Peter N. Mikhalevsky
Sci. Appl. Intl. Corp., McLean, VA 22102
Arthur B. Baggeroer
MIT, Cambridge, MA 02139
Alexander Gavrilov
Andreev Inst. of Acoust., Moscow, Russia
Mark Slavinsky
Inst. of Appl. Phys., Nizhny Novgorod, Russia
In the spring of 1994 a series of cw and maximal length sequences (M sequences) were transmitted 2600 km across the Arctic Ocean. The transmissions were centered at 19.6 Hz from a Russian source located 300 km north of the Svalbard Archipelago. The transmissions were received in the Lincoln Sea (900-km range) on a 32-element vertical line array and in the Beaufort Sea (2600-km range) on a 32-element vertical line array and a 32-element horizontal planar array.
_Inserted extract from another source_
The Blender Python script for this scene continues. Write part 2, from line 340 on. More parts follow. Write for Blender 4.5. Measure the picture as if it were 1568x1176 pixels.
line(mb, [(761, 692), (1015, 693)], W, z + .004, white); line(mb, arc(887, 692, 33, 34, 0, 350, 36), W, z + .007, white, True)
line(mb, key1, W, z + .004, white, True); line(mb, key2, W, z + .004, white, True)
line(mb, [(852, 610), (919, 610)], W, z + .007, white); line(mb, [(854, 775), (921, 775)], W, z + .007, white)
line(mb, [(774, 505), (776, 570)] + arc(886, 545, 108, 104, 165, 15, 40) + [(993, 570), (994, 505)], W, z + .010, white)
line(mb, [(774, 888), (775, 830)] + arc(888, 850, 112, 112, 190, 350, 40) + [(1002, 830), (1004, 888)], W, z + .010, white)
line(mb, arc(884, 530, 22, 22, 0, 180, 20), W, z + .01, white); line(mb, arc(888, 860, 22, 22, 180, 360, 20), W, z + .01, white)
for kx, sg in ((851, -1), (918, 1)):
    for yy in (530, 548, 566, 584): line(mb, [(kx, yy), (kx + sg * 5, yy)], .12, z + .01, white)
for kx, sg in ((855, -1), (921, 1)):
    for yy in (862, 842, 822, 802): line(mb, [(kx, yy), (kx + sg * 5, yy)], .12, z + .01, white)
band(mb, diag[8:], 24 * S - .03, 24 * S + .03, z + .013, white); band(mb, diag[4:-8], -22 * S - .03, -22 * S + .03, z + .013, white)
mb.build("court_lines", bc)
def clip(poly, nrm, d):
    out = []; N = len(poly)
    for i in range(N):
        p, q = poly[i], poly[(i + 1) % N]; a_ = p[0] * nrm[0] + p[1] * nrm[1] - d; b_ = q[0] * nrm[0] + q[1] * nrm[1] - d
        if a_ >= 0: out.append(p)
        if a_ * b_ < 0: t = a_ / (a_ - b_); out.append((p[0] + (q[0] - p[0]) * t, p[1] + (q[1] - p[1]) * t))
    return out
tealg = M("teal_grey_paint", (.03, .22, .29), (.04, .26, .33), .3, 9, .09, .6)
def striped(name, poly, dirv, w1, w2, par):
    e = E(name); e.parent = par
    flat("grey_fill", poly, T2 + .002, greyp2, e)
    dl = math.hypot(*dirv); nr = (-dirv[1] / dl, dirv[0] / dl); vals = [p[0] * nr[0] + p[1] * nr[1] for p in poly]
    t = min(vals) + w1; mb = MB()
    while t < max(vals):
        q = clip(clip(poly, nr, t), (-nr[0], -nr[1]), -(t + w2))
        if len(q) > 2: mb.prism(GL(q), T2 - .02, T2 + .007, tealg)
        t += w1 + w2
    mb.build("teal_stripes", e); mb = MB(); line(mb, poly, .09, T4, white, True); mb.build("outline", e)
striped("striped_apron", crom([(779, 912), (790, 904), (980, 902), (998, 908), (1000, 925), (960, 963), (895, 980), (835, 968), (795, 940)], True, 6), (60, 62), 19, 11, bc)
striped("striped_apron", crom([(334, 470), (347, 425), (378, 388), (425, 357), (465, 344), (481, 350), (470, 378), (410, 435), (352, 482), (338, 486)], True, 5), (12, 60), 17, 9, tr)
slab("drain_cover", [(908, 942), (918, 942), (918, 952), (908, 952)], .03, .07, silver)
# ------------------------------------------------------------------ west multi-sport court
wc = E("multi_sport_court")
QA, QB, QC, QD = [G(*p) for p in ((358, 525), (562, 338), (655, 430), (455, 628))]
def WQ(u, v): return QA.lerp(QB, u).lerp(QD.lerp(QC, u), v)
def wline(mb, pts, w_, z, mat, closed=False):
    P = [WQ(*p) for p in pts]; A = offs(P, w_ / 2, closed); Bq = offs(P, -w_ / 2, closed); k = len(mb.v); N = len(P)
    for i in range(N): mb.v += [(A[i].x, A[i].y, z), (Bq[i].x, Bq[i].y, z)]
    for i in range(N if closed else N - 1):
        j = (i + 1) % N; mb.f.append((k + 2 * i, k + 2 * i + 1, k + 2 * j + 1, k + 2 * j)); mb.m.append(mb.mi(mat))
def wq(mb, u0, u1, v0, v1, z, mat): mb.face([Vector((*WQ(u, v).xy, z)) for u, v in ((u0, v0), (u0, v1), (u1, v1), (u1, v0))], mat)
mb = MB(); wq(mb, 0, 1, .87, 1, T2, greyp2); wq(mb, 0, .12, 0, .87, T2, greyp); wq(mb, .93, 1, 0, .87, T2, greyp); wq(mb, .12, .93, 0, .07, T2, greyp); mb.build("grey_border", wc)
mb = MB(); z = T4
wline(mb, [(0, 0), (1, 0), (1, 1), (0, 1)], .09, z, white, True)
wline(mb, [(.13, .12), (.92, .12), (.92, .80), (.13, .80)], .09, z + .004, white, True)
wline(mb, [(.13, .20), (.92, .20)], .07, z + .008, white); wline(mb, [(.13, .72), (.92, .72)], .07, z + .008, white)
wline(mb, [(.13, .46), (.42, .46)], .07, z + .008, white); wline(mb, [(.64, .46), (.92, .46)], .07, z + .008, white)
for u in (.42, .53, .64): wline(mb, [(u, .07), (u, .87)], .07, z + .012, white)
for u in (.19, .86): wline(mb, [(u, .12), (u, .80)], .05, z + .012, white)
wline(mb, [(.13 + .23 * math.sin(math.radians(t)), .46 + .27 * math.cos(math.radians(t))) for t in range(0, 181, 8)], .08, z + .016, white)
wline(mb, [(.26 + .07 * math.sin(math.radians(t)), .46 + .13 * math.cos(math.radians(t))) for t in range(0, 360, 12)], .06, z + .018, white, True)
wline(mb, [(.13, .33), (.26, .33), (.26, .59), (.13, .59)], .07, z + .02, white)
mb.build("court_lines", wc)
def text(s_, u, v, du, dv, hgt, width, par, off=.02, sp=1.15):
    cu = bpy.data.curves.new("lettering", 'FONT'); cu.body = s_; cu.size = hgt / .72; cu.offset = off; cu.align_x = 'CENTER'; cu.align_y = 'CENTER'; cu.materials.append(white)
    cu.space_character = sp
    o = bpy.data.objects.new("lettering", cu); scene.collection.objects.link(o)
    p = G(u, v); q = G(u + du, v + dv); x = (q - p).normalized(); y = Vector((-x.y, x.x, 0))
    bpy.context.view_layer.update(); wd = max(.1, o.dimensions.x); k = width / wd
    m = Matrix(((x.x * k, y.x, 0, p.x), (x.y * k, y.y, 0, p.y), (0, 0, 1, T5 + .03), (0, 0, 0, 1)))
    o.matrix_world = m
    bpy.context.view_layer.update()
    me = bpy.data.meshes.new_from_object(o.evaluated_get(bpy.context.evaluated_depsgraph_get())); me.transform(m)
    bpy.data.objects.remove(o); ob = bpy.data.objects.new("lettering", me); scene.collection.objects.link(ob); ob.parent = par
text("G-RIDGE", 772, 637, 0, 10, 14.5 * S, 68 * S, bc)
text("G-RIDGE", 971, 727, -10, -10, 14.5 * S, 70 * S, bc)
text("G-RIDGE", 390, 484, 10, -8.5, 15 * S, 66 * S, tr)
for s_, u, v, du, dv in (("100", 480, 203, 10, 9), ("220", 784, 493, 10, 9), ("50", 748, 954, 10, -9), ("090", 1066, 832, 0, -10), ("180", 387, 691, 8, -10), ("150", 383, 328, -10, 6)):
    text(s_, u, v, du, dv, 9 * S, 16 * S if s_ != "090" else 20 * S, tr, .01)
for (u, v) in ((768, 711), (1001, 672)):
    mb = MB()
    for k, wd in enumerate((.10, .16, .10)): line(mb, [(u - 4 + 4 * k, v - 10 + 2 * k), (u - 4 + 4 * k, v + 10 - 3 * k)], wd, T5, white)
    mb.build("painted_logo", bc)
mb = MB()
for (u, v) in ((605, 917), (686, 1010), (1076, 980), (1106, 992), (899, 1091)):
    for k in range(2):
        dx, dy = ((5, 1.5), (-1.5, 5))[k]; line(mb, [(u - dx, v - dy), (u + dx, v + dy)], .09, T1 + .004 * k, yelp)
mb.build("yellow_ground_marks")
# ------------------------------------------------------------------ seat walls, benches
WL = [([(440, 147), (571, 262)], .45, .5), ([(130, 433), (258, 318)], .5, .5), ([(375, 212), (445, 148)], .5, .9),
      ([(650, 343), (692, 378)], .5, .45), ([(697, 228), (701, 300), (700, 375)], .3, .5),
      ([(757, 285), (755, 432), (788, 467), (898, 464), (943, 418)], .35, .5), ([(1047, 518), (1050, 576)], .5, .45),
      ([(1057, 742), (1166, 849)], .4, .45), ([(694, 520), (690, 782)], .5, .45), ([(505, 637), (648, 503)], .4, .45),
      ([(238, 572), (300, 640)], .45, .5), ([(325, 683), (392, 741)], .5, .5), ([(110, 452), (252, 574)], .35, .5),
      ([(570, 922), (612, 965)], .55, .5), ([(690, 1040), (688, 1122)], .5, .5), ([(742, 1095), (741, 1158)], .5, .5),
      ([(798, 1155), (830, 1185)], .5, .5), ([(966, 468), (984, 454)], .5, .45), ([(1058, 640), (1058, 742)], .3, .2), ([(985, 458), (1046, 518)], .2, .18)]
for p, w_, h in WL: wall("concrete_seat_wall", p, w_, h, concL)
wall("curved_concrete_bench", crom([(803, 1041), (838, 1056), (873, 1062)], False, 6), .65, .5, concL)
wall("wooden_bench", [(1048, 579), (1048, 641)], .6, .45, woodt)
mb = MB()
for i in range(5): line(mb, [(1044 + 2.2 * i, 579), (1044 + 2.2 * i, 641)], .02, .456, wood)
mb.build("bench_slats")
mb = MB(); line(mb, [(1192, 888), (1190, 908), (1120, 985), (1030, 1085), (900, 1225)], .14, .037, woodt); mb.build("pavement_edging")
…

Analysis of the transmission loss, phase stability, array gain, and pulse compression gain are being used to develop an acoustic monitoring strategy in the Arctic for climate studies. The exceptional stability of the Arctic sound channel first noted in the early 1980s [P. N. Mikhalevsky, J. Acoust. Soc. Am. 70, 1717 (1981)] make acoustic thermometry potentially a very sensitive indicator of Arctic Ocean temperature and ice changes.